— BEGIN Data block —

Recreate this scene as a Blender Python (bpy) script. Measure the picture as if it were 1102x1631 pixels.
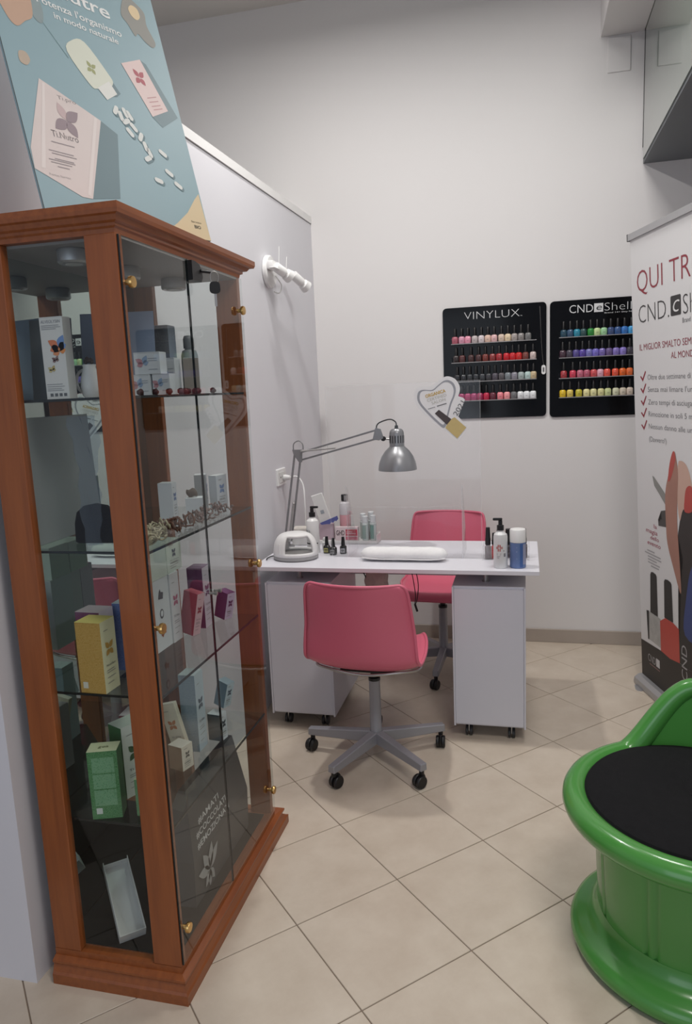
import bpy, bmesh, math, random
from mathutils import Vector, Matrix, Euler

# ------------------------------------------------------------------ start clean
for o in list(bpy.data.objects):
    bpy.data.objects.remove(o, do_unlink=True)
SC = bpy.context.scene
COL = SC.collection
random.seed(7)
R = math.radians

# ------------------------------------------------------------------ camera (metres; X along back wall, Y into the room)
F_PX, YAW, PITCH, ROLL = 1156.34, -0.24579, 0.16487, 0.04348
_cy, _sy, _cp, _sp = math.cos(YAW), math.sin(YAW), math.cos(PITCH), math.sin(PITCH)
_f = Vector((_sy * _cp, _cy * _cp, -_sp))
_r = Vector((_cy, -_sy, 0))
_d = _f.cross(_r)
_c, _s = math.cos(ROLL), math.sin(ROLL)
_r2 = _c * _r + _s * _d
_d2 = -_s * _r + _c * _d
cam = bpy.data.cameras.new('camera')
cam.sensor_fit = 'VERTICAL'
cam.sensor_height = 36.0
cam.lens = F_PX * 36.0 / 1631.0
cam.clip_start = 0.05
camo = bpy.data.objects.new('camera', cam)
M = Matrix.Identity(4)
for i, v in enumerate((_r2, -_d2, -_f)):
    for j in range(3):
        M[j][i] = v[j]
M.translation = Vector((0, 0, 1.5))
camo.matrix_world = M
COL.objects.link(camo)
SC.camera = camo

# ------------------------------------------------------------------ world, lights, exposure
W = bpy.data.worlds.new('shop_daylight')
SC.world = W
W.use_nodes = True
W.node_tree.nodes['Background'].inputs[0].default_value = (0.76, 0.83, 1.0, 1)
W.node_tree.nodes['Background'].inputs[1].default_value = 0.26

def area_light(name, loc, target, sx, sy, power, color):
    l = bpy.data.lights.new(name, 'AREA')
    l.shape = 'RECTANGLE'
    l.size, l.size_y = sx, sy
    l.energy = power
    l.color = color
    o = bpy.data.objects.new(name, l)
    o.location = loc
    o.rotation_euler = (Vector(target) - Vector(loc)).to_track_quat('-Z', 'Y').to_euler()
    COL.objects.link(o)
    return o

area_light('ceiling_lamp_light', (-0.93, 2.88, 3.46), (-0.93, 2.89, 0), 0.10, 0.10, 17, (1.0, 0.98, 0.955))
area_light('second_lamp_light', (0.25, 2.80, 3.46), (0.25, 2.81, 0), 0.5, 0.5, 14, (1.0, 0.98, 0.95))
area_light('front_lamp_light', (0.60, 0.55, 3.46), (0.60, 0.56, 0), 0.9, 0.6, 25, (1.0, 0.95, 0.90))
area_light('shop_window_light', (-1.0, -1.5, 1.5), (-0.9, 2.0, 1.0), 1.5, 2.0, 9, (0.82, 0.90, 1.0))

SC.view_settings.view_transform = 'Standard'
SC.view_settings.look = 'None'
SC.view_settings.gamma = 1.0
SC.view_settings.use_curve_mapping = False
SC.view_settings.exposure = 0.56
try:
    SC.cycles.max_bounces = 14
    SC.cycles.transparent_max_bounces = 32
    SC.cycles.glossy_bounces = 8
    SC.cycles.caustics_reflective = True
    SC.cycles.blur_glossy = 1.0
    SC.cycles.sample_clamp_indirect = 4.0
    SC.cycles.caustics_refractive = False
except Exception:
    pass

# ------------------------------------------------------------------ materials
def lin(c):
    if isinstance(c, str):
        c = c.lstrip('#')
        c = tuple(int(c[i:i + 2], 16) / 255 for i in (0, 2, 4))
    return tuple((x / 12.92 if x <= 0.04045 else ((x + 0.055) / 1.055) ** 2.4) for x in c)

_mats = {}
def mat(name, color, rough=0.5, metal=0.0, var=0.04, scale=6.0, coat=0.0, bump=0.0, spec=0.5):
    if name in _mats:
        return _mats[name]
    m = bpy.data.materials.new(name)
    m.use_nodes = True
    nt = m.node_tree
    b = nt.nodes['Principled BSDF']
    b.inputs['Roughness'].default_value = rough
    b.inputs['Metallic'].default_value = metal
    b.inputs['Coat Weight'].default_value = coat
    b.inputs['Specular IOR Level'].default_value = spec
    L = lin(color)
    tc = nt.nodes.new('ShaderNodeTexCoord')
    nz = nt.nodes.new('ShaderNodeTexNoise')
    nz.inputs['Scale'].default_value = scale
    nz.inputs['Detail'].default_value = 4
    nt.links.new(tc.outputs['Object'], nz.inputs['Vector'])
    mx = nt.nodes.new('ShaderNodeMix')
    mx.data_type = 'RGBA'
    mx.inputs['A'].default_value = (*[x * (1 - var) for x in L], 1)
    mx.inputs['B'].default_value = (*[min(1, x * (1 + var)) for x in L], 1)
    nt.links.new(nz.outputs['Fac'], mx.inputs['Factor'])
    nt.links.new(mx.outputs['Result'], b.inputs['Base Color'])
    if bump:
        bp = nt.nodes.new('ShaderNodeBump')
        bp.inputs['Strength'].default_value = bump
        bp.inputs['Distance'].default_value = 0.002
        nz2 = nt.nodes.new('ShaderNodeTexNoise')
        nz2.inputs['Scale'].default_value = scale * 12
        nt.links.new(tc.outputs['Object'], nz2.inputs['Vector'])
        nt.links.new(nz2.outputs['Fac'], bp.inputs['Height'])
        nt.links.new(bp.outputs['Normal'], b.inputs['Normal'])
    _mats[name] = m
    return m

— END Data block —

- **Task instructions**
Every line from the top of the material above through the line with "from mathutils import Vector, Matrix, Euler" should be duplicated exactly, please; leave out the pictures.

- **Reply to the exercise**
Recreate this scene as a Blender Python (bpy) script. Measure the picture as if it were 1102x1631 pixels.
import bpy, bmesh, math, random
from mathutils import Vector, Matrix, Euler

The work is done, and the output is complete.